Il Fondo Monetario Internazionale (FMI) è intervenuto a gamba tesa nel dibattito sul taglio delle tasse nel Regno Unito dopo che i mercati finanziari avevano preso di mira la sterlina e i Gilt, i titoli di stato di Sua Maestà. Ha chiesto di porre fine a una manovra fiscale in deficit a favore dei contribuenti più ricchi, in quanto aumenterebbe le disuguaglianze, a suo dire. Non era mai accaduto che l’istituto prendesse pubblicamente posizione contro uno degli stati del G7.
Secondo la bulgara, sarebbe come se da un lato si pigiasse sul pedale del freno e dall’altro sul pedale dell’acceleratore. Pertanto, ha invitato i governi a concentrare le risorse sulle fasce della popolazione che ne hanno più bisogno.

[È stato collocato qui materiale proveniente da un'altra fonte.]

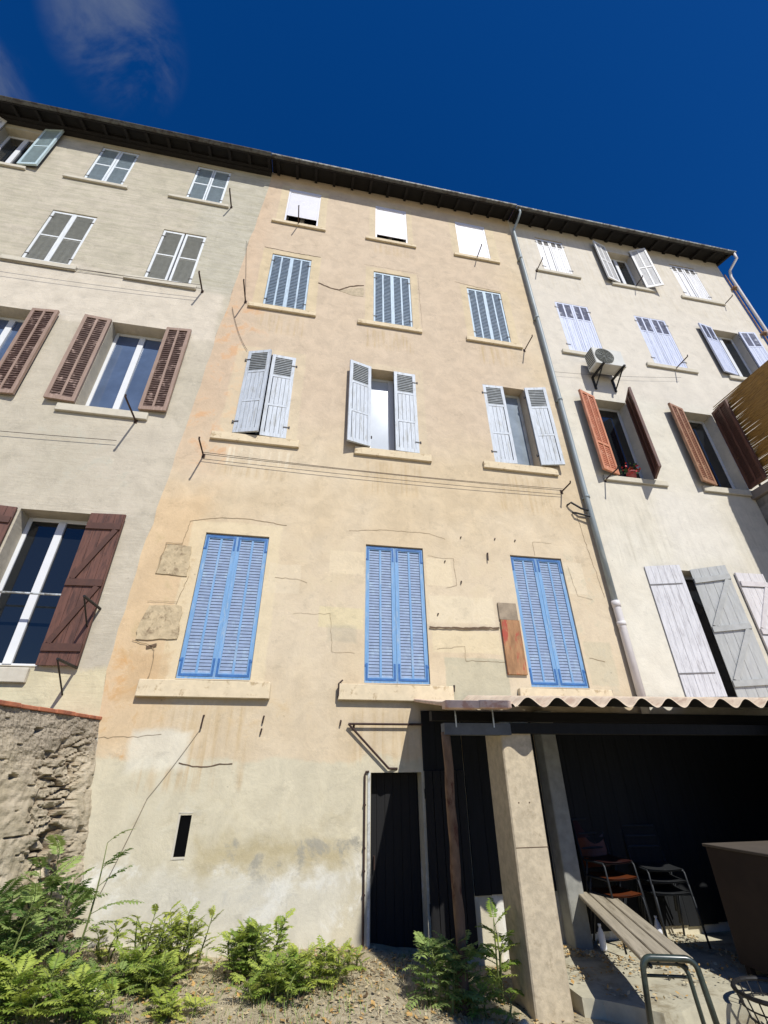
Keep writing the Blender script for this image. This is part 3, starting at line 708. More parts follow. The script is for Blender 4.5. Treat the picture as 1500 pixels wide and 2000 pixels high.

Il monito dell’FMI è duplice: basta spese in deficit con il rialzo dei tassi; se azzeri i rincari per i consumatori finali, la domanda resta invariata e ciò sostiene inflazione e speculazione finanziaria.
Da questo monito, possiamo dedurre che l’FMI non veda di buon occhio che i governi europei s’indebitino mentre i tassi d’interesse salgono. Del resto, non è un’invenzione di Georgieva che politica monetaria e politica fiscale debbano camminare assieme. Se restringi la prima e tieni espansiva la seconda, sui mercati il costo del debito esplode. E questo rischia di destabilizzare i mercati finanziari.
Niente deficit con rialzo tassi, sarà stagflazione
Poiché la lotta all’inflazione è un must con i prezzi al consumo che schizzano ormai in doppia cifra, a sbagliare sarebbero i governi.
Il puzzle che va componendosi nelle ultime settimane ci spinge a credere che ai piani alti dell’establishment internazionale stiano optando per una soluzione intermedia: un po’ di alta inflazione e un po’ di crescita. E’ lo scenario che da mesi descriviamo come di stagflazione. Si verificò negli anni Settanta e durò per circa un decennio. Fu caratterizzato da alti tassi d’inflazione, alti deficit fiscali e bassi tassi di crescita del PIL. La spirale fu spezzata agli inizi degli anni Ottanta, quando l’America di Ronald Reagan e il Regno Unito di Margaret Thatcher si convinsero a disinflazionare le rispettive economie con tassi d’interesse più alti, transitando per un biennio di dura recessione. Ne uscirono con tassi d’inflazione normalizzati e tassi di crescita in deciso aumento.
Rispetto agli anni Settanta, l’Occidente risulta molto più indebitato. Ciò depone ancora più a favore di uno scenario di stagflazione. Solo con un’inflazione medio-alta i governi riuscirebbero a tenere sotto controllo il rapporto debito/PIL. Misure di austerità fiscale in una fase di quasi recessione come questa sarebbero per il momento escluse. I mercati fiutano già un compromesso e questa settimana le borse sono rimbalzate, mentre i rendimenti dei bond sono scesi. E’ la conferma delle debolezze occidentali: non siamo più in grado di sostenere qualche punto in più di costo del denaro. Siamo afflitti dai debiti.